The Presidents Cup, a made-for-television golfing event concocted in 1994 to pit the best players in all non-European foreign countries against the best American players in a Ryder Cup-esque match play format, starts today on a public course in San Francisco, and no one would care if it were not for the presence of one Tiger Woods (pictured above with Charles Howell III at the 2007 Presidents Cup.)

No sport is as reliant on one player as golf is dependent on the presence of Tiger.  Quick quiz:  After Tiger won the U.S. Open last year in a playoff against Rocco Mediate (the final round of which garnered the highest television ratings of any golf telecast in history), who won the final two Majors of the 2008 after Woods was sidelined for the season with a knee injury?  The answer is Padraig Harrington, but it’s not your fault if you didn’t know that.  Nobody was watching. Without Woods in the field, ratings plummeted. Final round viewership for Harrington’s PGA Championship victory were down more than 50% in the United States from the previous year’s event when Woods won (Ryder Cup viewership was actually up 22% last year, but that can be attributed to the fact that last year’s event was played in the United States in the afternoon and not in Ireland).

But this year, Tiger is back and golf could not be happier.  Who are Angel Cabrera, Lucas Glover, Stewart Cink and Y.E. Yang? (And no, the answer is not four people who have never been in my kitchen.) They are the players who won golf’s Majors this year, and of all of them, the one we are most likely to remember is Yang.  Why?  Because he came back from behind to beat Woods in the final round of the PGA Championship in August, an event that saw its television ratings rise 150% due in large part to Woods’ presence.

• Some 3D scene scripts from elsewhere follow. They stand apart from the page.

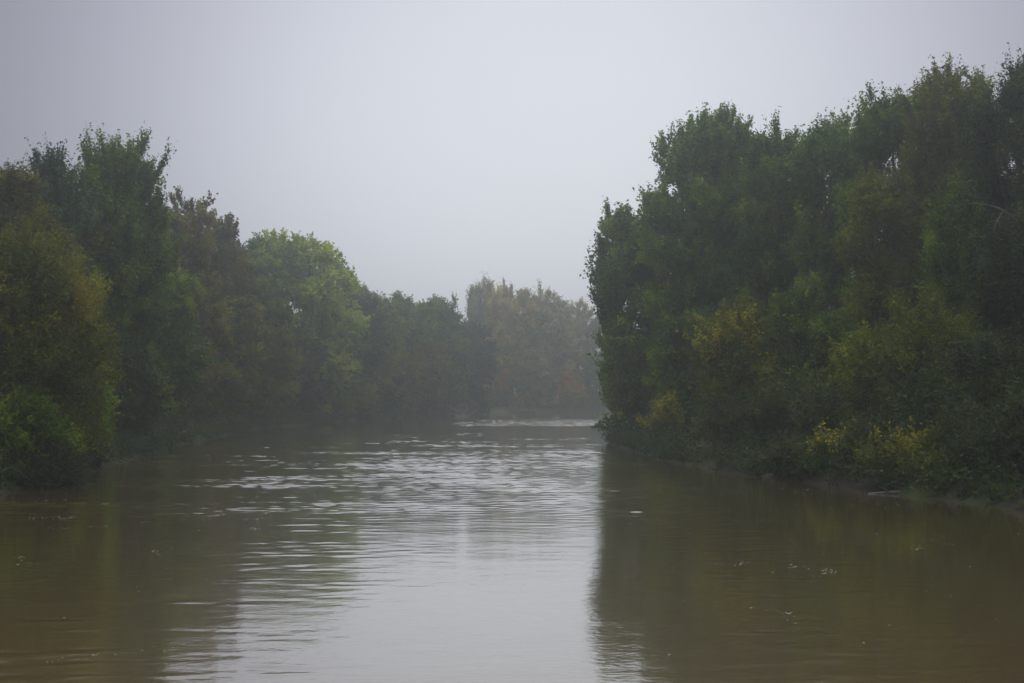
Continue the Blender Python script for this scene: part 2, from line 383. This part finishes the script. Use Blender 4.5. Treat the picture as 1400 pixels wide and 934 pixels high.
def grow(name, cat, kind, x, y, height, radius, pal, label, seed, group=None, lean=(0, 0), tint0=.45, cb=None, lai=1.0, shoots_x=1.0):
    rng = np.random.default_rng(seed)
    sp = SPEC[kind]
    z0 = max(float(ground_z([(x, y)])[0]), -.3) - .15
    root = bpy.data.objects.new(name, None); COL.objects.link(root)
    root.empty_display_size = 1.0
    root.location = (x, y, z0)
    tag(root, label, cat, group)
    Hh = height - z0
    cbase = (sp["cb"] if cb is None else cb) * Hh
    ch = Hh - cbase
    shrub = kind in ("bush", "loose_bush")
    # lobes: the crown's big masses, one at the end of each limb, over an egg-shaped envelope
    nl = sp["nl"] + (8 if ch > 14 and not shrub else 0)
    k_ = np.arange(nl)
    u_ = np.clip((k_ + .5) / nl + rng.normal(0, .02, nl), .01, .99)      # 0 low .. 1 top
    if kind == "column": u_ = k_ / (nl - 1)
    ph = k_ * 2.399 + rng.uniform(-.35, .35, nl) + rng.uniform(0, 6.28)
    zz = 2 * u_ - 1                                                     # height on the envelope, -1 .. 1
    pw = 2.7 if kind != 'round' else 3.4
    prof = np.clip(1 - np.abs(zz) ** pw, 0, 1) ** (1 / pw)
    prof = np.where(zz < 0, np.maximum(prof, .80 if not shrub else .9), prof)
    lr = radius * sp["lr"] * (rng.uniform(.72, 1.18, nl) if not shrub else rng.uniform(.5, 1.35, nl))
    rz = np.minimum(lr * sp["tall"], ch * .24)
    rr = np.maximum(radius * prof * (rng.uniform(.80, 1.10, nl) if not shrub else rng.uniform(.6, 1.35, nl)) - lr * .80, 0)
    if kind == "column": rr = radius * rng.uniform(0, .3, nl)
    inner = (rng.random(nl) < .16) & (u_ < .9); rr = np.where(inner, rr * .4, rr)
    zc = cbase + rz * .75 + u_ * np.maximum(ch - rz * 1.6 - sp["bough"] * .25, .2) + rng.normal(0, .02 * ch, nl)
    zc = np.minimum(zc, Hh - rz * .85 - (1.7 if kind == "cottonwood" else 1.0 if kind == "sparse" else sp["bough"] * .25))
    ts = u_
    lx = lean[0] * (zc / Hh) * radius; ly = lean[1] * (zc / Hh) * radius
    C = np.column_stack([rr * np.cos(ph) + lx, rr * np.sin(ph) + ly, zc])
    R3 = np.column_stack([lr, lr, rz])
    ltint = rng.normal(0, .21, nl) + (ts - .5) * .10
    # boughs spread over the lobes
    leaf = float(np.clip(y * .0018, .15, .46))
    area = 4 * np.pi * np.sum(((lr * lr) ** 1.6 + 2 * (lr * rz) ** 1.6) / 3) ** 1.0
    area = float(np.sum(4 * np.pi * (((lr * lr) ** 1.6 + 2 * (lr * rz) ** 1.6) / 3) ** (1 / 1.6)))
    nleaf = sp["lai"] * lai * area / (.33 * leaf * leaf)
    bough = sp["bough"] * (1 if y < 200 else 1.25)
    per, ntw = (9, 12) if shrub else (9, 19)
    if not shrub: bough *= 1.15
    mixed = 1.5 if pal == 'gold' else 1.0
    nb = int(max(40, nleaf / (per * ntw)))
    w = lr * rz; li = rng.choice(nl, nb, p=w / w.sum())
    d = unit(rng.normal(0, 1, (nb, 3)))
    flip = (d[:, 2] < -.10) & (rng.random(nb) < .85); d[flip, 2] *= -1
    flip = (d[:, 1] > .25) & (rng.random(nb) < .35); d[flip, 1] *= -1
    pos = C[li] + d * R3[li] * rng.uniform(.70, 1.04, (nb, 1)) + rng.normal(0, .15 * bough, (nb, 3))
    pos[:, 2] = np.maximum(pos[:, 2], .25 + rng.uniform(0, .5, nb))
    axis_out = unit(pos - np.array([lean[0] * radius * .4, lean[1] * radius * .4, Hh * .45]))
    bd = unit(d * (1 - abs(sp["up"])) + axis_out * .25 + np.array([0, 0, sp["up"] * 1.1]) + rng.normal(0, .25, (nb, 3)))
    bl = bough * rng.uniform(.7, 1.3, nb)
    bt = tint0 + (ltint[li] + rng.normal(0, .16, nb)) * mixed
    v, f, ti, t0, t1 = leaves_from(rng, pos, bd, bl, bt, per, ntw, leaf, sp["upt"], sp["spread"], d)
    if kind in ("cottonwood", "sparse") and y < 300:                    # upright leafy shoots feathering the top of the crown
        up_l = np.argsort(-C[:, 2])[:max(6, nl // 2)]
        ns_ = int(((26 if kind == "cottonwood" else 16) * (radius / 4.0) + 8) * shoots_x)
        sl = rng.choice(up_l, ns_); dd = unit(np.column_stack([rng.normal(0, .7, ns_), rng.normal(0, .7, ns_), rng.uniform(.4, 1, ns_)]))
        sp_ = C[sl] + dd * R3[sl] * .95
        outv = unit(np.column_stack([sp_[:, 0], sp_[:, 1], np.zeros(ns_)]))
        sd = unit(outv * rng.uniform(.1, .55, (ns_, 1)) + np.array([0, 0, 1.0]) + rng.normal(0, .12, (ns_, 3)))
        sL = rng.uniform(1.3, 2.4, ns_) * (1.35 if shoots_x > 1 else 1)
        v2, f2, ti2, s0, s1 = leaves_from(rng, sp_ + sd * sL[:, None] * .55, sd, sL, tint0 + .12 + rng.normal(0, .1, ns_), 10, 24, leaf, .25, .16, sd)
        v = np.concatenate([v, v2]); ti = np.concatenate([ti, ti2]); shoots = (sp_, sd, sL)
    else: shoots = None
    keep = v.reshape(-1, 4, 3)[:, :, 2].min(1) > .12 - z0 * .0
    v = v.reshape(-1, 4, 3)[keep].reshape(-1, 3); f = np.arange(len(v)).reshape(-1, 4); ti = ti[keep]
    mesh_object("crown" if not shrub else "foliage", v, f, PAL[pal], root, ti)
    # trunk and limbs
    tb = Tubes()
    r0 = .012 * Hh + .05
    top = C[-1] + np.array([0, 0, rz[-1] * .3])
    midp = np.array([lx[-1] * .3 + rng.normal(0, .25), ly[-1] * .3 + rng.normal(0, .25), Hh * .5])
    if shrub:
        for k in range(nl):
            s = rng.normal(0, radius * .12, 3); s[2] = -.3
            mid = (s + C[k]) / 2 + np.array([0, 0, rz[k] * .3])
            tb.add(bez(s, mid, C[k], 6), np.linspace(.07, .02, 6), 5)
        stem = C
    else:
        axis_p = bez(np.array([0, 0, -.4]), midp, top, 12)
        rad = r0 * np.linspace(1, .12, 12) ** .9; rad[0] *= 1.5; rad[1] *= 1.12
        tb.add(axis_p, rad, 8)
        for k in range(nl - 1):
            a = axis_p[int(np.clip(C[k, 2] / Hh * 11 - 3.5, 1, 9))]
            mid = a * .5 + C[k] * .5 + np.array([0, 0, -.08 * np.linalg.norm(C[k] - a)])
            rk = r0 * .38 * (1 - .5 * ts[k])
            tb.add(bez(a, mid, C[k], 7), np.linspace(rk, rk * .25, 7), 6)
    sel = rng.choice(nb, min(nb, 130 if kind not in ("bare", "column") else nb), replace=False)
    for b in sel:
        a = C[li[b]]; e = pos[b] + bd[b] * bl[b] * .2
        tb.add(bez(a, (a + e) / 2 + np.array([0, 0, -.1]), e, 4), np.linspace(.045, .014, 4) * (1 if y < 200 else 1.5), 3)
    if kind in ("sparse", "bare", "column", "loose_bush"):
        st = rng.choice(len(t0), min(len(t0), 700), replace=False)
        rt = .011 * max(1, y / 130)
        for q in st:
            tb.add(np.stack([t0[q], (t0[q] + t1[q]) / 2 + rng.normal(0, .04, 3), t1[q] + (t1[q] - t0[q]) * .15]), np.array([rt, rt * .8, rt * .4]), 3)
    if kind not in ("sparse", "bare", "column", "loose_bush"):           # fine shoots at the crown's outline
        hi = np.argsort(-(t1[:, 2] + rng.normal(0, .12 * Hh, len(t1))))[:450]
        for q in hi:
            tb.add(np.stack([t0[q], t1[q] + (t1[q] - t0[q]) * .05]), np.array([.014, .006]) * max(1, y / 130), 3)
    if shoots is not None:
        for a, d_, L_ in zip(*shoots): tb.add(np.stack([a - d_ * .6, a + d_ * L_ * .6, a + d_ * L_ * 1.25]), np.array([.035, .022, .008]), 3)
    tb.build("trunk" if not shrub else "stems", TWIG if kind in ("bare", "column") else BARK, root)
    return root, C, R3, Hh, z0

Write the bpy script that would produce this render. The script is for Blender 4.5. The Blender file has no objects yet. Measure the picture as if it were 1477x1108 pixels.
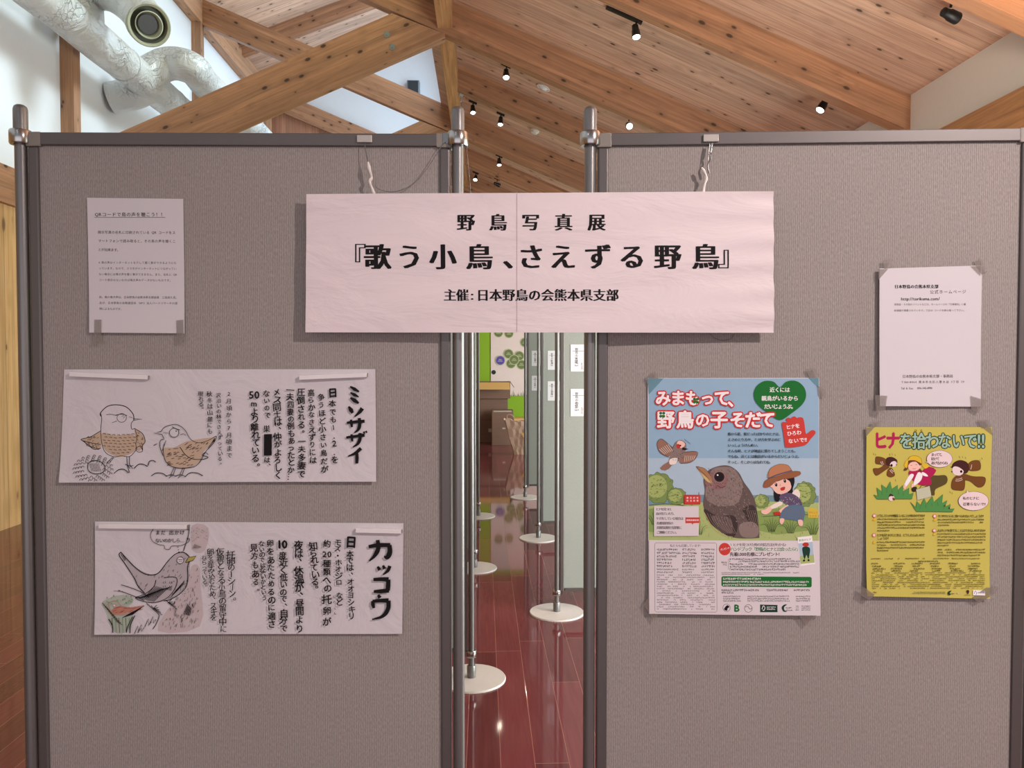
import bpy, bmesh, math, random
from mathutils import Vector, Matrix
SC = bpy.context.scene
COL = SC.collection
random.seed(7)
R = math.radians

# ------------------------------------------------------------------ camera
EYE = Vector((0, 0, 1.38)); F = 1100.0; YAW = R(2.1); PITCH = R(1.65)
cd = bpy.data.cameras.new('camera'); cam = bpy.data.objects.new('camera', cd); COL.objects.link(cam)
cam.location = EYE; cam.rotation_euler = (R(90) - PITCH, 0, -YAW)
cd.sensor_fit = 'HORIZONTAL'; cd.sensor_width = 36; cd.lens = F / 1477 * 36; cd.clip_start = .05
SC.camera = cam
# ------------------------------------------------------------------ view, world, daylight
SC.view_settings.view_transform = 'Standard'; SC.view_settings.look = 'None'
SC.view_settings.gamma = 1; SC.view_settings.use_curve_mapping = False
SC.view_settings.exposure = 0.0
w = bpy.data.worlds.new('world'); SC.world = w; w.use_nodes = True
bg = w.node_tree.nodes['Background']; bg.inputs[0].default_value = (.80, .88, 1, 1); bg.inputs[1].default_value = .35

def area(name, loc, size, power, color, direction):
    l = bpy.data.lights.new(name, 'AREA'); l.shape = 'RECTANGLE'; l.size, l.size_y = size
    l.energy = power; l.color = color
    o = bpy.data.objects.new(name, l); COL.objects.link(o); o.location = loc
    o.rotation_euler = Vector(direction).to_track_quat('-Z', 'Y').to_euler()
    return o
def spot(name, loc, target, power, color, angle, blend=.6, radius=.04):
    l = bpy.data.lights.new(name, 'SPOT'); l.energy = power; l.color = color
    l.spot_size = R(angle); l.spot_blend = blend; l.shadow_soft_size = radius
    o = bpy.data.objects.new(name, l); COL.objects.link(o); o.location = loc
    o.rotation_euler = (Vector(target) - Vector(loc)).to_track_quat('-Z', 'Y').to_euler()
    return o
# high side windows above the low roof (light for the white wall and the tall half of the hall)
area('daylight_clerestory', (-.62, 5.6, 6.05), (7.0, 1.7), 42, (.95, 1, .42), (-1, 0, -.55))
area('daylight_clerestory', (-.62, 11.4, 6.05), (4.4, 1.7), 120, (.60, .80, 1), (-1, 0, -.1))
sun = bpy.data.lights.new('low_sun', 'SUN'); sun.energy = 2.6; sun.angle = R(13); sun.color = (.74, .90, 1)
so_ = bpy.data.objects.new('low_sun', sun); COL.objects.link(so_); so_.rotation_euler = Vector((-1, 0, -.6)).to_track_quat('-Z', 'Y').to_euler()
# glazed doors in the right wall, behind the display rows; then two added fills
area('daylight_garden_windows', (3.05, 6.6, 1.3), (11.4, 2.0), 240, (.86, 1, .97), (-1, 0, -.16))
area('fill_far_boards', (3.05, 3.0, 1.25), (2.3, 2.0), 190, (.92, 1, .97), (-1, .3, .25))  # added fill for the far boards and ceiling; no door opens here
area('fill_end_wall', (3.0, 11.6, 1.3), (2.0, 2.0), 75, (.92, 1, .97), (-1, .7, 0))  # added fill to brighten the end wall
# added fill light behind the photographer; no entrance is built there
area('fill_behind_camera', (-.2, -3.6, 1.25), (6.4, 2.4), 60, (1, .94, .99), (0, 1, .02))
# lamp washing the right wall and the ceiling over the visitor
area('wall_washer', (2.75, 2.6, 2.35), (.5, 2.0), 80, (1, .82, .62), (.5, .2, 1))
# track lights over the visitor: the key light on the display boards
spot('track_light_key', (2.1, -.45, 2.95), (1.0, 1.66, .70), 300, (1, .86, .83), 88, .8, .05)
spot('track_light_side', (-1.2, -.9, 3.3), (-.55, 1.66, 1.0), 10, (1, .86, .82), 80, .8, .05)

# ------------------------------------------------------------------ pixels of the photo -> points in the room
_q = Matrix.Rotation(-YAW, 3, 'Z') @ Matrix.Rotation(R(90) - PITCH, 3, 'X')
RIGHT, UP, FWD = _q @ Vector((1, 0, 0)), _q @ Vector((0, 1, 0)), _q @ Vector((0, 0, -1))
def ray(px, py): return FWD + RIGHT * ((px - 738.5) / F) + UP * ((554 - py) / F)
def W(px, py, D): return EYE + ray(px, py) * D
def on_y(px, py, y):
    r = ray(px, py); return EYE + r * (y / r.y)
class Plane:
    """an upright plane through two points; u runs right, v up, w towards the visitor"""
    def __init__(s, a, b):
        s.o = Vector((a.x, a.y, 0)); u = Vector((b.x - a.x, b.y - a.y, 0)); s.len = u.length
        s.u = u.normalized(); s.n = Vector((s.u.y, -s.u.x, 0))
        s.M = Matrix(((s.u.x, 0, s.n.x, s.o.x), (s.u.y, 0, s.n.y, s.o.y), (0, 1, 0, 0), (0, 0, 0, 1)))
    def uv(s, px, py, w=0):
        r = ray(px, py); t = ((s.o + s.n * w - EYE).dot(s.n)) / r.dot(s.n)
        p = EYE + r * t - s.o
        return p.dot(s.u), p.z

# ------------------------------------------------------------------ materials
MATS = {}
class NT:
    def __init__(s, name):
        s.m = bpy.data.materials.new(name); s.m.use_nodes = True; s.t = s.m.node_tree
        s.b = s.t.nodes['Principled BSDF']
    def n(s, typ, **k):
        nd = s.t.nodes.new(typ)
        for a, v in k.items():
            if a.startswith('i_'): nd.inputs[a[2:].replace('_', ' ')].default_value = v
            else: setattr(nd, a, v)
        return nd
    def l(s, a, b): s.t.links.new(a, b)
    def math(s, op, a, b=None, c=None, clamp=False):
        nd = s.n('ShaderNodeMath', operation=op, use_clamp=clamp)
        for i, v in enumerate((a, b, c)):
            if v is None: continue
            if isinstance(v, (int, float)): nd.inputs[i].default_value = v
            else: s.l(v, nd.inputs[i])
        return nd.outputs[0]
    def mix(s, f, a, b, blend='MIX'):
        nd = s.n('ShaderNodeMix', data_type='RGBA', blend_type=blend)
        for i, v in ((0, f), (6, a), (7, b)):
            if isinstance(v, (int, float)): nd.inputs[i].default_value = v
            elif isinstance(v, tuple): nd.inputs[i].default_value = v if len(v) == 4 else (*v, 1)
            else: s.l(v, nd.inputs[i])
        return nd.outputs[2]
    def coord(s, scale=(1, 1, 1), kind='Object'):
        tc = s.n('ShaderNodeTexCoord'); mp = s.n('ShaderNodeMapping'); mp.inputs['Scale'].default_value = scale
        s.l(tc.outputs[kind], mp.inputs[0]); return mp.outputs[0]
    def noise(s, vec, scale=1, detail=3, rough=.5, dist=0):
        nd = s.n('ShaderNodeTexNoise'); s.l(vec, nd.inputs['Vector'])
        nd.inputs['Scale'].default_value = scale; nd.inputs['Detail'].default_value = detail
        nd.inputs['Roughness'].default_value = rough; nd.inputs['Distortion'].default_value = dist
        return nd.outputs['Fac']
    def ramp(s, f, lo, hi):
        nd = s.n('ShaderNodeMapRange', interpolation_type='SMOOTHSTEP'); s.l(f, nd.inputs[0])
        nd.inputs[1].default_value = lo; nd.inputs[2].default_value = hi; return nd.outputs[0]
    def bump(s, h, strength=.3, dist=.01):
        nd = s.n('ShaderNodeBump'); nd.inputs['Strength'].default_value = strength; nd.inputs['Distance'].default_value = dist
        s.l(h, nd.inputs['Height']); s.l(nd.outputs[0], s.b.inputs['Normal'])
    def base(s, c):
        if isinstance(c, tuple): s.b.inputs['Base Color'].default_value = (*c[:3], 1)
        else: s.l(c, s.b.inputs['Base Color'])

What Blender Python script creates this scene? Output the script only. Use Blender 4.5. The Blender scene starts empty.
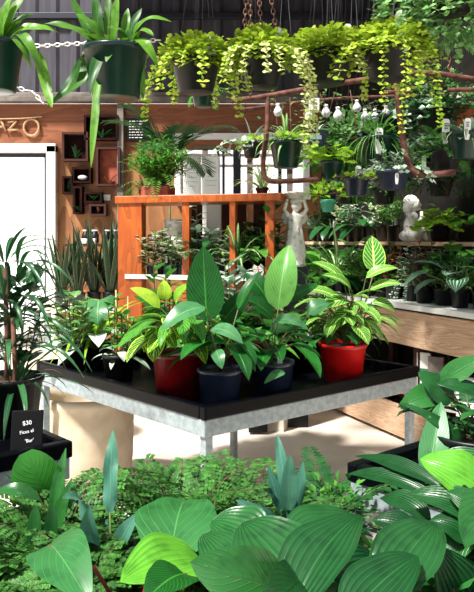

So dependent is golf on Woods that tour officials have been creating events (see the FedEx Cup) in an effort to entice Woods to play in tournaments after the PGA Championship.  They have added a tour stop called the AT&T National, which is hosted by Woods and all proceeds from the event benefit his charitable foundation. And they have begun to play up the importance of the Presidents Cup in an effort to get Woods to play in the event and keep fan interest up.  It just makes business sense.  Total prize money in 1996 — Woods’ last year as an amateur — was nearly $70 million. It has increased steadily in the Woods Era to nearly $280 million last year.  A high tide lifts all boats, and make no mistake, Tiger Woods in the captain of this boat.